» **Requirement**: Isolate every line in the data with the string "part" and copy it.

» **Exercise data**:
^^^^^^^^^^^^^^^^
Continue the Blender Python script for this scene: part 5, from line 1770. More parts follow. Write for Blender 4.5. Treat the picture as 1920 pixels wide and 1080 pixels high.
^^^^^^^^^^^^^^^^
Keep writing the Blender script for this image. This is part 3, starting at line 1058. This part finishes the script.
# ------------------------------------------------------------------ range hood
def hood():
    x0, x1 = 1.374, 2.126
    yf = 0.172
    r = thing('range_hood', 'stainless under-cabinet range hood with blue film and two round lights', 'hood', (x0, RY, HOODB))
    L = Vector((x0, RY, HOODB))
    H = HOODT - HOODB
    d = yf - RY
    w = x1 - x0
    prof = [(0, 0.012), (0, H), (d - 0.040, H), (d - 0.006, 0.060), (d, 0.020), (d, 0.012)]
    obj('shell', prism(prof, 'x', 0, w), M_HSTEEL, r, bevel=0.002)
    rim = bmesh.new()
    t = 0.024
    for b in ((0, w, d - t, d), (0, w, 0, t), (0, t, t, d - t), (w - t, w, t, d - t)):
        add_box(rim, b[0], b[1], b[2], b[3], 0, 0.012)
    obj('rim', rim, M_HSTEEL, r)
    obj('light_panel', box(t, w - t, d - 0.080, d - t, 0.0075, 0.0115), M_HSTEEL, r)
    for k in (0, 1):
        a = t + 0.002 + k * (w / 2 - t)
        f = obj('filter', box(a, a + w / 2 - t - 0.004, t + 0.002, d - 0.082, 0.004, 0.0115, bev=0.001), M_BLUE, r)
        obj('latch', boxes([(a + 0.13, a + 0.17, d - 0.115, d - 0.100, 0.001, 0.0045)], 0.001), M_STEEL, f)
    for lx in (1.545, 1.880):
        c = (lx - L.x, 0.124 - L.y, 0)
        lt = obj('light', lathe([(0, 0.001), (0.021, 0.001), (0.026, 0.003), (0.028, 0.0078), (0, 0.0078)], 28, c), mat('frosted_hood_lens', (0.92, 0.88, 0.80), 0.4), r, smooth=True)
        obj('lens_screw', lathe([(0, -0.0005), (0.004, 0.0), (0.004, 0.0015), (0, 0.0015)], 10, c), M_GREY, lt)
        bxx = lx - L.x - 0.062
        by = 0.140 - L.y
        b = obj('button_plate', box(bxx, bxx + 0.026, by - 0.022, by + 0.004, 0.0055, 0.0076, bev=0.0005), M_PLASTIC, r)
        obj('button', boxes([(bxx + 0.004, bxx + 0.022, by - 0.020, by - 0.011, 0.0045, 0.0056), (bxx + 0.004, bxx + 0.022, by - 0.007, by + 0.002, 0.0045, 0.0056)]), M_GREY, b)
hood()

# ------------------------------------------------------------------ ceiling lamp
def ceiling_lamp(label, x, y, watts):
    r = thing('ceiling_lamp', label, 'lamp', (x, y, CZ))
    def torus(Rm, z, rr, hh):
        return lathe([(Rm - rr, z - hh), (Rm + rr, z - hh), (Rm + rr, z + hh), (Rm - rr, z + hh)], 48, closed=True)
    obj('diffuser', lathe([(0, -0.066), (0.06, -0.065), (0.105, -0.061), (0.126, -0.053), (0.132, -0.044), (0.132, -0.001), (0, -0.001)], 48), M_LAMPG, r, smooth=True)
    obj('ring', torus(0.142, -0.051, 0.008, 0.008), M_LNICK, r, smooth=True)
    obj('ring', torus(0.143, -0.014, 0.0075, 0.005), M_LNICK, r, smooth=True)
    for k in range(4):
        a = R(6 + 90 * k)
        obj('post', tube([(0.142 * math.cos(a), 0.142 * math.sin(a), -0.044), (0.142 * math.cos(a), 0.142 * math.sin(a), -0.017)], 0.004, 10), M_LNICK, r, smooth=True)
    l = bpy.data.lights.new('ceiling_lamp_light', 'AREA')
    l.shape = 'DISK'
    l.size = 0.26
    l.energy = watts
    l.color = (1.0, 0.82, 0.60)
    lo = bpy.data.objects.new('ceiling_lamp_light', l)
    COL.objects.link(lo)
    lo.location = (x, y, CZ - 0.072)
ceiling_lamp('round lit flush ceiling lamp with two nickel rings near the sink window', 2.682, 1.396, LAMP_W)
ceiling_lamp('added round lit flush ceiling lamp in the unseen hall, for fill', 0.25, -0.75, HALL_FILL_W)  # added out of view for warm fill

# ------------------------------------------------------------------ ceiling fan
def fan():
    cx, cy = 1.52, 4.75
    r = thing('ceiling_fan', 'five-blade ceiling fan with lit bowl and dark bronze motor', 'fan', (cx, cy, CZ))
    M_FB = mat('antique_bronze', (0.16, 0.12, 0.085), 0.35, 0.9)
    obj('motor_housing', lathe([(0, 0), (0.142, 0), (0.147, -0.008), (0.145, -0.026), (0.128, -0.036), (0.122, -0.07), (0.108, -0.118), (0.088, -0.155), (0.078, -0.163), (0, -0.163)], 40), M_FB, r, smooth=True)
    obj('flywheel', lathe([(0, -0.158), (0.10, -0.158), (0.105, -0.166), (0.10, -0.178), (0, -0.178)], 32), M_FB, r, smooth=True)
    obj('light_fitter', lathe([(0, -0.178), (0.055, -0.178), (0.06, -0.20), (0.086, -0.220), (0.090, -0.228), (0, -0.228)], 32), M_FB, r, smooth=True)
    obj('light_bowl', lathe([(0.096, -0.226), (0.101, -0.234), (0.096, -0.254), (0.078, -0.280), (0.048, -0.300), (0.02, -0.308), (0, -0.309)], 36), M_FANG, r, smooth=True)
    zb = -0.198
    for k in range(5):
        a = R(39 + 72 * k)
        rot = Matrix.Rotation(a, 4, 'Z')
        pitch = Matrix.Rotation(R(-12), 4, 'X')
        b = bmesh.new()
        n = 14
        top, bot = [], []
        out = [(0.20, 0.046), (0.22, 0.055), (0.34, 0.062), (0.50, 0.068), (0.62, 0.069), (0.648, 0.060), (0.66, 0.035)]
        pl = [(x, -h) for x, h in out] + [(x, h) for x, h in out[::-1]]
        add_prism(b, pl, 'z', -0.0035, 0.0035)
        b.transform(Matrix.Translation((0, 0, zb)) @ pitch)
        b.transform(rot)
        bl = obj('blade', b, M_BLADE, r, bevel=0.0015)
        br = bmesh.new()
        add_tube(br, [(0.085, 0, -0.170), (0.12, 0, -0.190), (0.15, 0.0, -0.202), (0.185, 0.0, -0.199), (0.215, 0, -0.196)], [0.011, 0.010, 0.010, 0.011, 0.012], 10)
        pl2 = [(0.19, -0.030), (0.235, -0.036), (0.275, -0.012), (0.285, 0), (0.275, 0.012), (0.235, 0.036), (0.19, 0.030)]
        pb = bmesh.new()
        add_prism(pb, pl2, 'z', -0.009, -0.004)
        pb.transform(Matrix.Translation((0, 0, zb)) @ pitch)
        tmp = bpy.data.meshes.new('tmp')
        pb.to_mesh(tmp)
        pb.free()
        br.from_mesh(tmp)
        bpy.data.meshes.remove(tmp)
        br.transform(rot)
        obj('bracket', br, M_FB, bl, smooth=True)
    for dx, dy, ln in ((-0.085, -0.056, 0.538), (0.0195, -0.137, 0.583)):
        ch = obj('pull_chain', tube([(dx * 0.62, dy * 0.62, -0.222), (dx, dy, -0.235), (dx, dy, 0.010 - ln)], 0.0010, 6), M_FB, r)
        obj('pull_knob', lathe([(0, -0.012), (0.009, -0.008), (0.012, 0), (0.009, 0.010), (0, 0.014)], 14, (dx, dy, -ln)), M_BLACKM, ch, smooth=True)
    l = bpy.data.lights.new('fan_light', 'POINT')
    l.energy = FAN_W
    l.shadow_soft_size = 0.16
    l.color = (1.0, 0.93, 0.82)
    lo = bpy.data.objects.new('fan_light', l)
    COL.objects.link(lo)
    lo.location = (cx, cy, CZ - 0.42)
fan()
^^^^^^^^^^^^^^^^
» **Correct output**:
Continue the Blender Python script for this scene: part 5, from line 1770. More parts follow. Write for Blender 4.5. Treat the picture as 1920 pixels wide and 1080 pixels high.
Keep writing the Blender script for this image. This is part 3, starting at line 1058. This part finishes the script.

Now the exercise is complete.